$E(M_{n\wedge \tau}) = E(M_0)$ implies $M$ is a martingale

Question

$(M_n)_{n\geq 0}$ is an adapted family such that $E|M_n|<\infty$, then, I need to show that $E(M_{n\wedge \tau}) = E(M_0)$ implies $M$ is a martingale, for every stopping $\tau$.

Honestly, I do not know how to start. Any hint? Thanks

Answer 1

Consider $A \in \mathcal{F}_k$, we need to show that $\mathbb{E}[\chi_A \cdot M_k] = \mathbb{E}[\chi_A \cdot M_{k+1}]$.

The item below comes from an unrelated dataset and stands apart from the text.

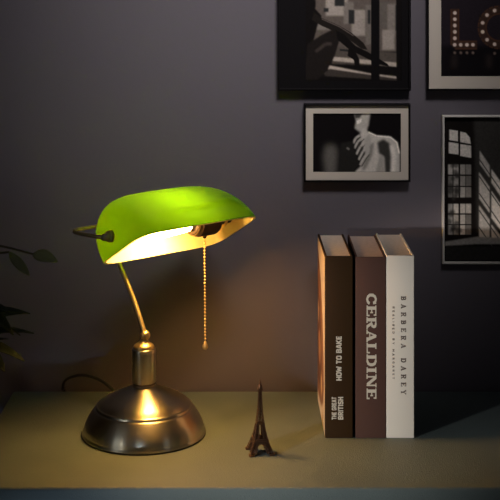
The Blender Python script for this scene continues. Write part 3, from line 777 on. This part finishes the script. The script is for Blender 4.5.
make_frame((442.6, 547, 115.4, 264.4), 2.0, (446, 544, 118, 261.2), M['frame_silver'], M['mat_black'], c4,
           'tall pale-edged framed photograph of sunlight falling through an arched window, right of the beige book', matm=False, depth=.012)

# ------------------------------------------------------------------ potted plant in the dark left corner
def make_plant():
    t = empty('potted_plant', (-.52, 1.64, 0))
    tag(t, 'dark leafy green plant in the shadows left of the desk', 'plant')
    bm = bmesh.new(); bm_lathe(bm, [(0, 0), (.095, 0), (.100, .01), (.135, .26), (.145, .265), (.145, .30), (.132, .302), (.130, .27), (0, .268)], n=48)
    link('pot', bm, M['pot'], t, smooth=True)
    bm = bmesh.new(); bm_lathe(bm, [(0, .262), (.1300, .262), (.1290, .280), (.06, .288), (0, .290)], n=32)
    link('soil', bm, M['soil'], t, smooth=True)
    rnd = random.Random(8)
    stems = bmesh.new(); fol = bmesh.new()
    lit_fol = bmesh.new()
    def leaf(p, d, ln, wd, up=Vector((0, 0, 1)), bend=.35, fol=fol):
        d = d.normalized(); sd = d.cross(up).normalized(); nn = sd.cross(d).normalized()
        rows = []
        for i in range(9):
            s_ = i/8; ww = wd*math.sin(math.pi*min(1, s_*.97+.015))**.75*(1-.25*s_)
            c = p + d*ln*s_ - nn*bend*ln*s_*s_
            rows.append([fol.verts.new(c + sd*ww*k + nn*(abs(k)*ww*.35)) for k in (-1, -.5, 0, .5, 1)])
        for r0, r1 in zip(rows, rows[1:]):
            for k in range(4): fol.faces.new((r0[k], r0[k+1], r1[k+1], r1[k]))
    O = Vector(t.location)
    for sidx in range(12):
        ang = sidx*2*math.pi/12+.3; top = Vector((min(.155, math.cos(ang)*rnd.uniform(.03, .11)+.11), math.sin(ang)*rnd.uniform(.03, .10), rnd.uniform(.86, 1.06)))
        b0 = Vector((math.cos(ang)*.03, math.sin(ang)*.03, .27))
        path = catmull([b0, b0.lerp(top, .5)*1.0+Vector((rnd.uniform(-.02, .02), rnd.uniform(-.02, .02), 0)), top], 10)
        bm_tube(stems, path, [.005*(1-.6*i/len(path)) for i in range(len(path))], 7)
        for i, p in enumerate(path):
            if p.z < .74: continue
            for _ in range(3):
                a = rnd.uniform(0, 2*math.pi)
                d = Vector((math.cos(a), math.sin(a), rnd.uniform(.1, .8))).normalized()
                ln = rnd.uniform(.045, .080)
                tip = O+p+d*ln
                if tip.y > WALL-.02 or tip.x > -.292 or tip.z > DESK+.345 or (tip.x > -.355 and tip.z < DESK+.12): continue
                leaf(p, d, ln, ln*.26, bend=rnd.uniform(.2, .6))
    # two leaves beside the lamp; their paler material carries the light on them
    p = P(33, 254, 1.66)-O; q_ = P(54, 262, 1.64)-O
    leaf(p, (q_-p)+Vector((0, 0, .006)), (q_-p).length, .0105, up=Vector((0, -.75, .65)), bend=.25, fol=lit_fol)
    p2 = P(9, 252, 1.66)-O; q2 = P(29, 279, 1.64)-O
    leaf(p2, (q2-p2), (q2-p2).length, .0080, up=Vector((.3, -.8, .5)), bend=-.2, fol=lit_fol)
    for a, b in ((p, Vector((.07, .03, 1.0))), (p2, Vector((.07, .03, .95)))):
        bm_tube(stems, catmull([b-Vector((.02, 0, .12)), b, b.lerp(a, .6)+Vector((0, 0, .008)), a], 6), .0014, 6)
    link('stem', stems, M['stem'], t, smooth=True)
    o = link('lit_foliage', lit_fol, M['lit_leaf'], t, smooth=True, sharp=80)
    md = o.modifiers.new('thickness', 'SOLIDIFY'); md.thickness = .0007
    o = link('foliage', fol, M['leaf'], t, smooth=True, sharp=80)
    md = o.modifiers.new('thickness', 'SOLIDIFY'); md.thickness = .0007
make_plant()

Consider $\tau = k + \chi_{A}$, this is clearly a stopping time. Therefore $\mathbb{E}[M_\tau] = \mathbb{E}[M_0] = \mathbb{E}[M_k]$, i.e. $$ \mathbb{E}[M_k] = \mathbb{E}[M_k \chi_{A^c} + M_{k+1}\chi_A]$$ which implies our thesis.

Answer 2

This is some kind of variation of no-arbitrage principle.
So, for any $k<n$, we define the following time: $$\tau_k:= \begin{cases} k, & \text{if}\ M_{k} \ge \mathbb{E}(M_{k+1}|F_k) \\ k+1, & \text{other wise} \end{cases} $$ Clearly, $\tau_k$ is a stopping time.
On the other hand we have:
$$ \mathbb{E}(M_{k}) = \mathbb{E}(M_0)= \mathbb{E}( M_{n \wedge \tau_k})= \mathbb{E}( M_k \mathbb{1}_{\ M_{k} \ge \mathbb{E}(M_{k+1}|F_k)} +M_{k+1} \mathbb{1}_{\ M_{k} < \mathbb{E}(M_{k+1}|F_k)} ) $$ Which implies $\mathbb{P}( M_k < \mathbb{E}(M_{k+1}|F_k) )=0$ Vice versa, we have: $$\mathbb{P}( M_k > \mathbb{E}(M_{k+1}|F_k) )=0$$ Hence, $$ \mathbb{E}(M_{k+1}|F_k)= M_k$$ Thus, the conclusion.